Security has become an increasingly important part of what Microsoft offers to business customers. The company generated more than $10 billion in revenue from security last year, representing a 40% year-over-year increase, Vasu Jakkal, corporate VP, security, compliance and identity at Microsoft said in a blogpost.
More than 400,000 customers use Microsoft for their security. In addition, Defender for Office 365 blocked more than 30 billion email threats during 2020, according to the company.
Microsoft has a feature in development that would alert customers of suspected nation-state activity in Office 365. The company plans to release the feature this month, according to a security update.
Prior security warnings suggest that Microsoft's problem may be in educating its customers in how to properly configure security environments, thus allowing potential attackers to slip through the cracks. A 2020 warning from CISA suggested that customers were potentially failing to properly manage access privileges, multi-factor authentication and take preventative measures.
"It's a common refrain to single out Microsoft, but we have found that all traditional security solutions and email providers have limitations when it comes to protecting against email related supply chain attacks," Roman Tobe, strategist at Abnormal Security said. "Most notably, attacks from compromised third-party vendors attempting to initiate fraudulent financial transactions."
Large enterprises are finding that traditional solutions, which are able to stop known attacks using threat intelligence, are failing to protect their organizations from more cleverly disguised attacks, Tobe said.

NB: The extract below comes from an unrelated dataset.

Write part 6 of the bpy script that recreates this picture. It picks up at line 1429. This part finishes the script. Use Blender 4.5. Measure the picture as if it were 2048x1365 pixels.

Microsoft says that using best practices, including least privileged access, separating accounts for administrative and employee tasks and deploying strong authentication and advanced protection layers will help protect customers from these advanced threats.
"Protecting our customers is of the utmost importance and we believe the best way to do that is through a model of Zero Trust and assume breach mentality," the Microsoft spokesperson said. "Layered and coordinated defenses make the spread of an attack much more difficult by improving defenders ability to protect, detect and respond across domains to better prevent the spread of an attack."